Compton spoke about the property at 450 West 15th Street (close to the High Line). The eight-story building, known locally as the Milk Studios space was, he noted, recently purchased by Jamestown Properties. “We have no idea what’s happening” there, he said, but wondered if the property may be destined to fulfill ambitions scrapped during the Chelsea Market ULURP process.
“Since Jamestown did not get their hotel,” Compton speculated on January 14, “it’s reasonable to think they might want to put a hotel on this site.”
But by the time Chelsea Now spoke with Benfatto on January 22, he had been told by Jamestown that “they have no plans to build a hotel. My understanding is they plan to put a loading dock on the 15th Street side and open up the 14th Street side to retail.” Echoing CLU concerns, though, Benfatto noted that without SWCD protection, the Milk Studios building and a large vacant lot space on the same block “could all become hotels, and build up, if they want to.” Vertical expansion that exceeds a property’s existing air rights could take place if the owner accumulates the necessary FAR space, purchased from nearby land.
Benfatto said that “If they [Jamestown] were to merge with the empty lot where the car wash used to be or buy off the air rights, which I believe is another four FAR, they could put it on top” of the Milk Studios building and “increase to a height of 15 stories.”
ZONE A CONCERNS
During the Q&A session, a member of the public challenged the very notion of additional construction on the West side of Chelsea. “Why,” he asked “are we contemplating building these densities in Zone A? This puts lives at risk.”
Mackintosh conceded the point, saying that “The issue of building in a flood zone is an interesting one that started me thinking about more innovative treatment of the properties; maybe adding soft edges and requiring other features.” Compton referenced his hope for new construction projects “getting infrastructure up on top of the buildings,” and Benfatto told Chelsea Now that flooding, although important, is a “peripheral issue” to current SWCD considerations. It is, however, “an issue the board will be pursuing on its own. The Waterfront, Parks and Environment Committee has already started preliminary discussions on this.”

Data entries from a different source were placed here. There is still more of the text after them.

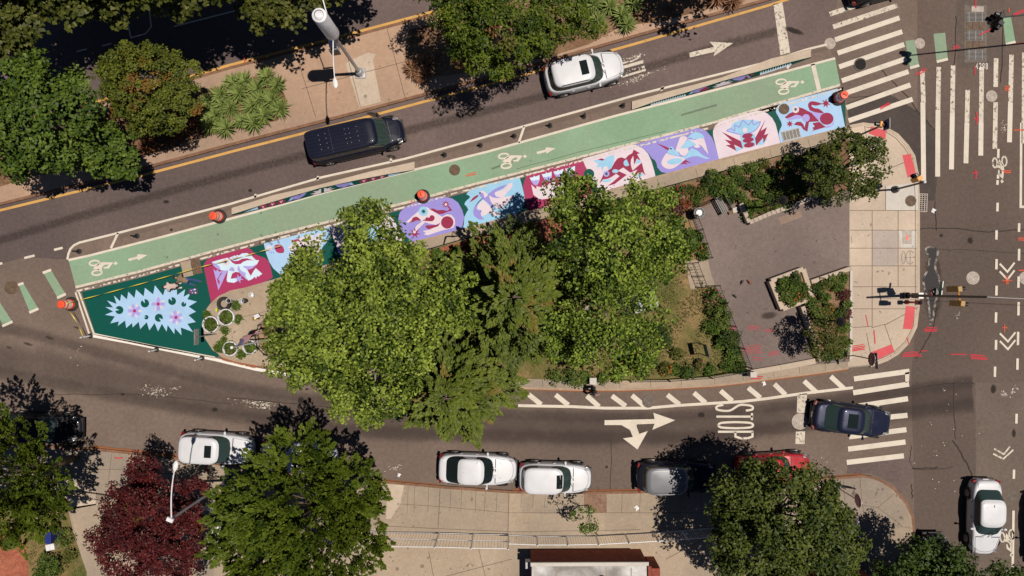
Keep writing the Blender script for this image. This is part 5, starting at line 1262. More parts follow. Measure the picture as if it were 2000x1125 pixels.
for row in range(9):
    for c_ in range(6 if row % 2 == 0 else 5):
        i = (c_ + (.5 if row % 2 == 0 else 1.0)) * 10 / 6.05; j = 6.0 + (row + .6) * 7 / 9.4
        p = flagpt(i, j); e1 = (flagpt(i + .3, j) - p).normalized() * .02; e2 = (flagpt(i, j + .2) - p).normalized() * .02; nn = e1.cross(e2).normalized() * .006
        for s in (1, -1): b.face([p + nn * s + e1, p + nn * s + e2, p + nn * s - e1, p + nn * s - e2])
b.build('star_pattern', M['flag_white'], cl)

# traffic drums, posts, tape
def drum_proto():
    r = thing('traffic_drum', 'orange and white striped traffic drum', 'traffic drum', (0, 0, 0), 0, 'orange traffic drums round the painted lane')
    b = MB(); b.lathe([(.44, 0), (.44, .06), (.33, .11), (.30, .12)], n=24); b.build('rubber_base', M['rubber'], r, True, 30)
    prof = [(.30, .11), (.295, .30), (.27, .31), (.265, .45), (.262, .60), (.258, .61), (.25, .74), (.247, .86), (.235, .88), (.225, .98), (.12, 1.0), (.001, 1.0)]
    b = MB(); b.lathe(prof, n=24, mats=[0, 0, 1, 1, 0, 0, 1, 0, 0, 0, 0, 0]); d = b.build('barrel', [M['drum_orange'], M['drum_white']], r, True, 30)
    b = MB(); b.tube([(-.12, 0, 1.0), (-.10, 0, 1.07), (.10, 0, 1.07), (.12, 0, 1.0)], .018, 6); b.build('handle', M['drum_orange'], d, True)
    return r
def copy_thing(root, loc, rz=0., label=None, group=None):
    c = root.copy(); COL.objects.link(c); c.location = loc; c.rotation_euler = (0, 0, rz)
    if label: c['label'] = label
    if group: c['group'] = group
    for ch in list(root.children):
        d = ch.copy(); COL.objects.link(d); d.parent = c
        for g in list(ch.children):
            e = g.copy(); COL.objects.link(e); e.parent = d
    return c
dp = drum_proto(); dl = [((140, 594), 'orange striped traffic drum alone on the road left of the lily pond'), ((429, 423), 'orange striped traffic drum at the left end of a painted barrier'), ((826, 384), 'orange striped traffic drum above the lilac frog panel'), ((1636, 193), 'orange striped traffic drum at the crosswalk end of the mural')]
for i, (p, lb) in enumerate(dl):
    o = dp if i == 0 else copy_thing(dp, (0, 0, 0)); o.location = at(p, .012); o.rotation_euler = (random.uniform(-.05, .05), random.uniform(-.05, .05), i * .9); o['label'] = lb
def post(p, label, proto=[None], mat='black_metal', h=.72, group='', name='delineator_post', lean=(0, 0)):
    key = mat
    for k, o in proto:
        pass
def posts(pl, mat, h, rad, label, group, tops=None):
    r0 = None
    for i, p in enumerate(pl):
        if r0 is None:
            r0 = thing('delineator_post', label, 'bollard', (0, 0, 0), 0, group)
            b = MB(); b.lathe([(.16, 0), (.16, .035), (.07, .07), (rad, .09)], n=14); b.build('base', M['rubber'], r0, True, 40)
            b = MB(); b.lathe([(rad, .06), (rad, h - .03), (rad * .6, h), (.001, h)], n=10); s_ = b.build('post', M[mat], r0, True, 40)
            if mat == 'white_metal': b = MB(); b.lathe([(rad + .004, h - .22), (rad + .004, h - .12)], n=10); b.build('reflective_band', M['galv'], s_)
            o = r0
        else: o = copy_thing(r0, (0, 0, 0))
        o.location = at(p, .010); o.rotation_euler = (random.uniform(-.06, .06), random.uniform(-.06, .06), random.random())
posts([(155, 491), (268, 461), (868, 303), (938, 284), (1004, 266), (1074, 246), (1140, 228), (1216, 207)], 'black_metal', .70, .05, 'small black flexible post standing in the brown strip beside the bike lane', 'black posts along the bike lane buffer')
posts([(177, 656), (306, 683), (395, 699)], 'white_metal', .95, .045, 'slim white flexible post on the double white line below the lily pond', 'white posts along the lower edge of the mural')
r = thing('caution_tape', 'yellow caution tape stretched from the left drum across the lily pond', 'caution tape', at((140, 594), 0))
def tape(pts, n=30, wd=.05):
    b = MB(); q = []
    for (a, za), (c, zc) in zip(pts, pts[1:]):
        for t in np.linspace(0, 1, n)[:-1 if c is not pts[-1][0] else None]:
            q.append(Vector((X(a[0] + (c[0] - a[0]) * t) - X(140), Y(a[1] + (c[1] - a[1]) * t) - Y(594), za + (zc - za) * t - .25 * math.sin(PI * t))))
    for i in range(len(q) - 1):
        d = (q[i + 1] - q[i]).normalized(); side = Vector((-d.y, d.x, 0)).normalized()
        f = lambda k: side * math.cos(k * .45) * wd / 2 + Vector((0, 0, 1)) * math.sin(k * .45) * wd / 2
        b.face([q[i] - f(i), q[i + 1] - f(i + 1), q[i + 1] + f(i + 1), q[i] + f(i)])
    return b
tape([((140, 594), .85), ((400, 523), .8), ((560, 482), 1.1)], 40).build('long_span', M['tape_yellow'], r)
tape([((140, 594), .8), ((177, 656), .75)], 16).build('short_span', M['tape_yellow'], r)

# covers, grates
def cover(p, rad, mat, label, z=.0, name='manhole_cover', rim='iron_pale'):
    r = thing(name, label, 'manhole cover', at(p, z))
    b = MB(); b.lathe([(rad, -.02), (rad, .006), (rad * .90, .008), (rad * .90, .002)], n=36, caps=False); b.build('ring', M[rim], r)
    b = MB(); b.lathe([(rad * .895, -.02), (rad * .895, .004), (.001, .0045)], n=36)
    for rr in (.25, .5, .74):
        b.lathe([(rad * rr, .004), (rad * rr, .011), (rad * (rr + .06), .011), (rad * (rr + .06), .004)], n=28, caps=False)
    for k in range(12):
        a = k * PI / 6; b.box((rad * .62 * math.cos(a), rad * .62 * math.sin(a), .006), (rad * .36, rad * .05, .010), a)
    b.build('lid', M[mat], r)
cover((888, 332), .34, 'iron_brown', 'brown round manhole cover in the green bike lane', .012, rim='iron_brown')
cover((1531, 213), .33, 'iron_brown', 'brown round manhole cover at the snout of the plum frog', .02, rim='iron_brown')
cover((1621, 85), .34, 'iron_pale', 'pale round manhole cover above the end of the bike lane', .006)
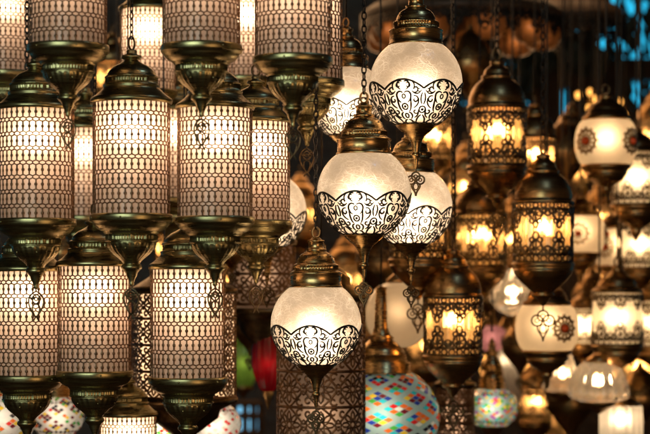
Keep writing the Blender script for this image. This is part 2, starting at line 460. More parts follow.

CLU TO PROVIDE UPDATE ON FEB. 19
Compton said the CLU will meet soon with the DCP and report back to the public on February 19 (consult nyc.gov/mcb4 closer to the date, for the exact location). On the night of January 14, however, the committee declined repeated requests to put its comprehensive slideshow online — noting that much of its content would be rendered moot by evening’s end, based on audience feedback and committee discussion. After February 19, Compton promised, information will be available on the CB4 website, reflecting the CLU’s most evolved position.